Cameroon is torn between its former French and British territories. In October, activists in the English-speaking minority regions, which represent 20 percent of the population, declared a republic, in defiance of the French-dominated government of President Paul Biya.
Across the border, Caritas Nigeria has recorded 25,624 Cameroonian refugees but the total may be 40,000, according to the UN. Four-fifths are women and children. Only five in 100 refugees have proper shelter, the rest sleeping rough in abandoned buildings, or out in the open.
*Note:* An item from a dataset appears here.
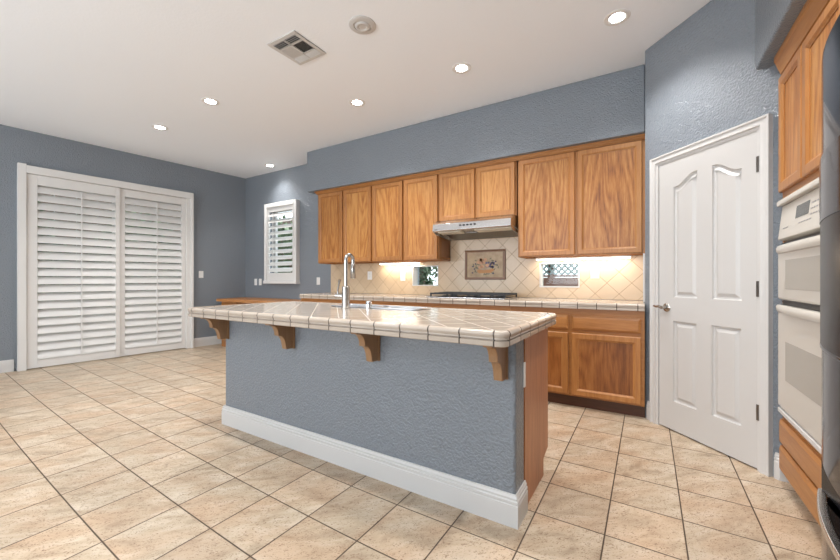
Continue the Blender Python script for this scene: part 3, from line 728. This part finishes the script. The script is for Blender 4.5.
# tile mural above the cooktop: framed cream panel with a basket of fruit and flowers
t = thing('tile_mural', (-1.63, 4.107, 1.12), 'framed beige tile mural of a fruit and flower basket above the cooktop', 'tile picture')
fr = MB(); x0, x1, z0, z1 = -1.882, -1.380, 1.118, 1.470
for a in ((x0, z0, x1, z0+.022), (x0, z1-.022, x1, z1), (x0, z0+.022, x0+.022, z1-.022), (x1-.022, z0+.022, x1, z1-.022)): fr.box((a[0], 4.093, a[1]), (a[2], 4.1078, a[3]))
fr.build('frame', plain('brown_tile_liner', srgb(128, 88, 56), .35), t, bevel=.003)
def mat_mural():
    t_ = NT('cream_mural_tile'); n = t_.noise(t_.pos(), 14, 3); t_.set(Base_Color=t_.ramp(n, [(.3, srgb(160, 128, 86)), (.7, srgb(186, 156, 112))]), Roughness=.35); return t_.m
MB().box((x0+.02, 4.100, z0+.02), (x1-.02, 4.1078, z1-.02)).build('field', mat_mural(), t)
MB().box((x0+.026, 4.0985, z0+.026), (x1-.026, 4.1005, z0+.030)).box((x0+.026, 4.0985, z1-.030), (x1-.026, 4.1005, z1-.026)).box((x0+.026, 4.0985, z0+.026), (x0+.030, 4.1005, z1-.026)).box((x1-.030, 4.0985, z0+.026), (x1-.026, 4.1005, z1-.026)).build('border_line', plain('rust_line', srgb(120, 62, 40), .4), t)
def disc(m, x, z, rx, rz, y=4.0975, n=10, rot=0):
    V = []; V2 = []
    for k in range(n):
        a = k*2*math.pi/n; u, w = rx*math.cos(a), rz*math.sin(a); X = x+u*math.cos(rot)-w*math.sin(rot); Z = z+u*math.sin(rot)+w*math.cos(rot)
        V.append(m.v((X, y, Z))); V2.append(m.v((X, 4.1005, Z)))
    m.bm.faces.new(V)
    for k in range(n): m.bm.faces.new((V[k], V[(k+1) % n], V2[(k+1) % n], V2[k]))
R_ = random.Random(5)
m = MB(); cx, cz = -1.625, 1.275
m.prism([(cx-.10, cz-.06), (cx-.075, cz-.082), (cx+.07, cz-.078), (cx+.115, cz-.045), (cx+.10, cz-.030), (cx, cz-.045), (cx-.09, cz-.038)], 4.097, 4.1005, 'y'); m.build('painted_basket', plain('ochre_glaze', srgb(190, 128, 60), .4), t)
m = MB(); 
for k in range(16): disc(m, cx+.055+R_.uniform(-.04, .055), cz+.012+R_.uniform(-.028, .035), .012, .012)
m.build('painted_grapes', plain('violet_glaze', srgb(98, 84, 112), .4), t)
m = MB()
for k in range(9): disc(m, cx-.03+R_.uniform(-.05, .07), cz+.03+R_.uniform(-.05, .05), .022, .020, y=4.0972)
m.build('painted_fruit', plain('peach_glaze', srgb(206, 150, 104), .4), t)
m = MB()
for k in range(44):
    a = R_.uniform(0, 2*math.pi); rr_ = R_.uniform(.55, 1); disc(m, cx+.165*rr_*math.cos(a), cz+.10*rr_*math.sin(a), .015, .006, n=8, rot=R_.uniform(0, 3.1))
m.build('painted_leaves', plain('olive_glaze', srgb(112, 104, 72), .4), t)
M_PLUM = plain('plum_glaze', srgb(84, 66, 74), .4)
for dx, dz in ((-.155, .0), (-.135, -.03), (-.16, -.075), (-.12, .03), (.10, -.085), (.13, .055)):
    m = MB(); disc(m, cx+dx, cz+dz, .011, .009, y=4.0971); m.build('painted_plum', M_PLUM, t)

# ------------------------------------------------------------------ wall plates
def plate(M, s, z, w, h, label, kind, n0=0.0, cat='switch', slots=1, name=None):
    p = M @ Vector((s, n0, z)); t = thing(name or 'light_switch', tuple(p), label, cat)
    MB(M).box((s-w/2, n0+.0003, z-h/2), (s+w/2, n0+.006, z+h/2)).build('plate', M_PLATE, t, bevel=.002)
    if kind == 'rocker': MB(M).box((s-.016, n0+.006, z-.032), (s+.016, n0+.010, z+.032)).build('rocker', M_PLATE, t, bevel=.002)
    else:
        for dz in (-.02, .02): 
            MB(M).box((s-.016, n0+.006, z+dz-.014), (s+.016, n0+.0075, z+dz+.014)).build('socket', M_PLATE, t, bevel=.001)
        MB(M).box((s-.007, n0+.0075, z+.016), (s-.005, n0+.008, z+.026)).box((s+.005, n0+.0075, z+.016), (s+.007, n0+.008, z+.026)).box((s-.007, n0+.0075, z-.024), (s-.005, n0+.008, z-.014)).box((s+.005, n0+.0075, z-.024), (s+.007, n0+.008, z-.014)).build('slots', M_BLACK, t)
plate(LM, 2.174, 1.205, .072, .115, 'white light switch on the left wall right of the patio shutters', 'rocker')
plate(Mb, -6.00, 1.075, .072, .115, 'white wall plate left of its twin, low beside the room corner', 'rocker')
plate(Mb, -5.87, 1.075, .072, .115, 'white wall plate right of its twin, beneath the narrow window left edge', 'rocker')
plate(Mb, -4.41, 1.095, .072, .115, 'white wall plate between the narrow window and the backsplash', 'rocker')
plate(Mb, -3.364, 1.176, .078, .118, 'white outlet on the backsplash, just right of the faucet', 'outlet', .012, 'outlet', name='wall_outlet')
plate(Mb, -2.796, 1.160, .078, .118, 'pale outlet on the backsplash left of the small leafy window', 'outlet', .012, 'outlet', name='wall_outlet')
plate(Mb, -.453, 1.190, .078, .118, 'white outlet on the backsplash right of the fence window', 'outlet', .012, 'outlet', name='wall_outlet')

# ------------------------------------------------------------------ under-cabinet lights
def spot(loc, power, ang=125, blend=.8, col=(1, .975, .95), size=.06):
    d = bpy.data.lights.new('lamp', 'SPOT'); d.energy = power; d.spot_size = math.radians(ang); d.spot_blend = blend; d.color = col; d.shadow_soft_size = size
    o = bpy.data.objects.new('lamp', d); COL.objects.link(o); o.location = loc; return o
for x0, x1, lab in ((-3.12, -2.49, 'lit white light bar under the cabinet left of the hood'), (-1.02, -.13, 'lit white light bar under the cabinet right of the hood')):
    t = thing('under_cabinet_light', ((x0+x1)/2, 4.0, 1.33), lab, 'light')
    MB().box((x0, 4.005, 1.334), (x1, 4.065, 1.3495)).build('housing', M_PLATE, t, bevel=.002)
    MB().box((x0+.01, 4.010, 1.322), (x1-.01, 4.060, 1.334)).build('lens', M_UNDERLAMP, t, bevel=.002)
    a = area('under_cabinet_glow', ((x0+x1)/2, 4.03, 1.318), (0, 0, 0), x1-x0-.04, .04, 1.9*(x1-x0), (1, .86, .68))
# ------------------------------------------------------------------ recessed lights
CLAB = ['lit recessed ceiling light nearest the pantry wall', 'lit recessed ceiling light in the middle, before the hood soffit', 'lit recessed ceiling light in front of the soffit left end',
        'lit recessed ceiling light, second nearest to the patio door', 'lit recessed ceiling light nearest the patio door', 'lit recessed ceiling light in the far corner above the narrow window']
def can(x, y, label=None, group=None):
    t = thing('recessed_light', (x, y, CEIL-.01), label or 'lit recessed ceiling light above or behind the camera', 'ceiling light', group)
    m = MB(); n = 32; prof = [(.085, 0), (.085, -.003), (.078, -.006), (.060, -.005), (.050, -.0015)]
    rings = [[m.v((x+r*math.cos(k*2*math.pi/n), y+r*math.sin(k*2*math.pi/n), CEIL+h)) for k in range(n)] for r, h in prof]
    for A, B in zip(rings, rings[1:]):
        for k in range(n): m.bm.faces.new((A[k], A[(k+1) % n], B[(k+1) % n], B[k]))
    m.build('trim_ring', M_PLATE, t, smooth=True)
    MB().lathe((x, y, CEIL), [(.050, -.0005), (.050, -.002), (.04, -.0035)], 24).build('lens', M_CANLAMP, t)
for (x, y), lab in zip(CANS, CLAB): can(x, y, lab); spot((x, y, CEIL-.03), 50 if y < 3.5 else 24)
for x, y in CANS_OFF: spot((x, y, CEIL-.03), (72 if x > 0 else 50) if y > 0 else 20); can(x, y, None, 'recessed lights outside the picture')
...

Caritas found 270 refugees living in one building.
Nigeria’s bishops, while urging tolerance, warn that the refugee influx in Cross River, Taraba, Benue and Akwa-Ibom states is compounding the poverty of local communities. “We are lacking food, shelter, clean drinking water,” said one Nigerian village leader. “People are sick and dying.”
The Cameroon bishops are urging both sides to dialogue: “We, the Bishops of Cameroon, believe that a process of mediation must now be imposed to find a way out of the crisis… We are all brothers and sisters.”
Currently, however, the crisis is “seriously aggravated” according to Fr Emmanual Bekomson of Caritas Calabar, with refugee eyewitnesses reporting constant shootings during the last fortnight in the areas of Mamfé, Limbe, Buea, and Nsan Aragati. “The reality is going from bad to worse,” reports Abbé Kisito Balla Onana, Director of Caritas Cameroon. “More deaths and kidnappings in the last few days.”
As Caritas Mamfé wrote:  “In these conditions, going back home would be suicide. The situation remains tense and gives no sign of better days ahead.”